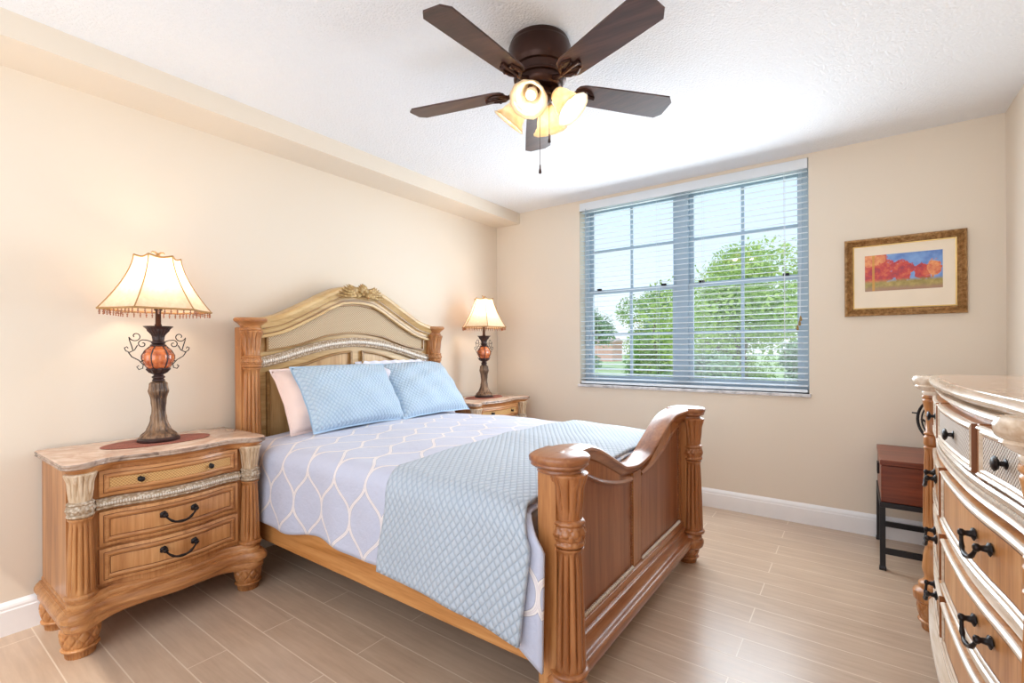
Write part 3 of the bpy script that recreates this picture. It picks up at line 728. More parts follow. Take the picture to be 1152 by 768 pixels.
def drape(x0, x1, ztop, hem, ysideoff, out, nx, ny, name, mat, label, cat, crown=0.03, foldamp=0.012, uvs=(1, 1), foot_tuck=False, thick=0.012, seed=0, side=0.74, xs_slant=None, rad=0.07):
    """cloth lying over the bed, hanging down both long sides"""
    ph = [random.Random(seed+i).uniform(0, 6) for i in range(8)]
    yo = side
    def P(i, j):
        u = i/(nx-1); x = x0+(x1-x0)*u
        # arc length coordinate across the bed
        hem_ = hem(x)
        zt = ztop(x)
        drop = zt-rad-hem_
        top_half = yo-rad
        tot = top_half+rad*PI/2+drop
        q = (-1+2*j/(ny-1))
        s = abs(q)*tot; sg = -1 if q < 0 else 1
        if s < top_half: y = s; z = zt; nyy, nzz = 0, 1
        elif s < top_half+rad*PI/2:
            a = (s-top_half)/rad; y = top_half+rad*math.sin(a); z = zt-rad+rad*math.cos(a); nyy, nzz = math.sin(a), math.cos(a)
        else:
            e = s-top_half-rad*PI/2; y = yo; z = zt-rad-e; nyy, nzz = 1, 0
        hang = max(0, (s-top_half)/(tot-top_half))
        z += crown*(1-(min(1, y/yo))**2)*(1-hang) 
        f = math.sin(x*11+ph[0])*0.5+math.sin(x*19+ph[1]+z*3)*0.35+math.sin(x*31+ph[2]+z*5)*0.15
        b = foldamp*hang*f + out*hang*hang*0.6
        r = 0.003*(math.sin(x*9+s*7+ph[3])+math.sin(x*5-s*13+ph[4])*1.2+math.sin(x*23+s*3+ph[5])*0.5)
        y += (b+r*0.6)*nyy+ (0.4*b*0); z += r*nzz + 0.006*hang*math.sin(x*14+ph[6])
        xx = x + (xs_slant(u, hang) if xs_slant else 0)
        return (xx, YC+sg*y, z)
    def UV(i, j):
        u = i/(nx-1); x = x0+(x1-x0)*u; zt = ztop(x); tot = (yo-rad)+rad*PI/2+(zt-rad-hem(x)); q = -1+2*j/(ny-1)
        return (x+0.5, q*tot)
    mb = MB(); mb.grid(P, nx, ny, uvf=UV)
    o = mb.build(name, mat, None, ang=180, solid=thick); tag(o, label, cat); return o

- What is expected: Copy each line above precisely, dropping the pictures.

- Solution to this problem:
Write part 3 of the bpy script that recreates this picture. It picks up at line 728. More parts follow. Take the picture to be 1152 by 768 pixels.
def drape(x0, x1, ztop, hem, ysideoff, out, nx, ny, name, mat, label, cat, crown=0.03, foldamp=0.012, uvs=(1, 1), foot_tuck=False, thick=0.012, seed=0, side=0.74, xs_slant=None, rad=0.07):
    """cloth lying over the bed, hanging down both long sides"""
    ph = [random.Random(seed+i).uniform(0, 6) for i in range(8)]
    yo = side
    def P(i, j):
        u = i/(nx-1); x = x0+(x1-x0)*u
        # arc length coordinate across the bed
        hem_ = hem(x)
        zt = ztop(x)
        drop = zt-rad-hem_
        top_half = yo-rad
        tot = top_half+rad*PI/2+drop
        q = (-1+2*j/(ny-1))
        s = abs(q)*tot; sg = -1 if q < 0 else 1
        if s < top_half: y = s; z = zt; nyy, nzz = 0, 1
        elif s < top_half+rad*PI/2:
            a = (s-top_half)/rad; y = top_half+rad*math.sin(a); z = zt-rad+rad*math.cos(a); nyy, nzz = math.sin(a), math.cos(a)
        else:
            e = s-top_half-rad*PI/2; y = yo; z = zt-rad-e; nyy, nzz = 1, 0
        hang = max(0, (s-top_half)/(tot-top_half))
        z += crown*(1-(min(1, y/yo))**2)*(1-hang) 
        f = math.sin(x*11+ph[0])*0.5+math.sin(x*19+ph[1]+z*3)*0.35+math.sin(x*31+ph[2]+z*5)*0.15
        b = foldamp*hang*f + out*hang*hang*0.6
        r = 0.003*(math.sin(x*9+s*7+ph[3])+math.sin(x*5-s*13+ph[4])*1.2+math.sin(x*23+s*3+ph[5])*0.5)
        y += (b+r*0.6)*nyy+ (0.4*b*0); z += r*nzz + 0.006*hang*math.sin(x*14+ph[6])
        xx = x + (xs_slant(u, hang) if xs_slant else 0)
        return (xx, YC+sg*y, z)
    def UV(i, j):
        u = i/(nx-1); x = x0+(x1-x0)*u; zt = ztop(x); tot = (yo-rad)+rad*PI/2+(zt-rad-hem(x)); q = -1+2*j/(ny-1)
        return (x+0.5, q*tot)
    mb = MB(); mb.grid(P, nx, ny, uvf=UV)
    o = mb.build(name, mat, None, ang=180, solid=thick); tag(o, label, cat); return o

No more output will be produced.